Nicknames:- Flow (part of the 'o' series of nicknames. Kevin was sporting Flow bindings)
- Rockfish (he claims he's a catch, we claim he's a rockfish - the kind of fish you throw back)
- Tight Shirt Man (acquired while drunk and wearing Janine's tight belly shirt at Cresent Bar)
Mad Skills: - Eating an entire large pizza and 6 root beers in one sitting
- Dreaming up jobs he would hire midgets for
- Mooning people
Best Occupations:- Hair replacement donor
- Comedian
- Lobbyist for alcohol
- Short-film director
Song That Best Describes Kevin:
Smack My Bitch Up
by Prodigy.
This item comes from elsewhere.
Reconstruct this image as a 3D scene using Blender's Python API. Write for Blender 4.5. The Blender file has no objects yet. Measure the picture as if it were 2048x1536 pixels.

Kevin is the least-likely person to ever smack anybody for that matter, but that makes it all the funnier when strangers jaws drop as he yells "woman, get me a beer" to his female friends at the top of his lungs in public places.
About Kevin:
Self-described as pear-shaped with pipe-cleaner arms and legs, he once tried to resuscitate a half-inflated snowman outside a gas station and called Jack Black on the way to Whistler to tell him it was time for Jack to put out a new CD. He's the clear instigator in the group and notorious for almost getting his friends kicked out of places you wouldn't have thought possible like a double-decker tour bus in New York. If there's one thing you can count on Kevin for, it's that he'll be late...really late. The stereotypical class clown, he sports tight-fitting women's clothing for laughs, stands on things like tables and phonebooths when he's drunk and makes proclimations to anyone who'll listen. His loud demands of 'woman, get me a beer' to his female friends in public places go completely ignored.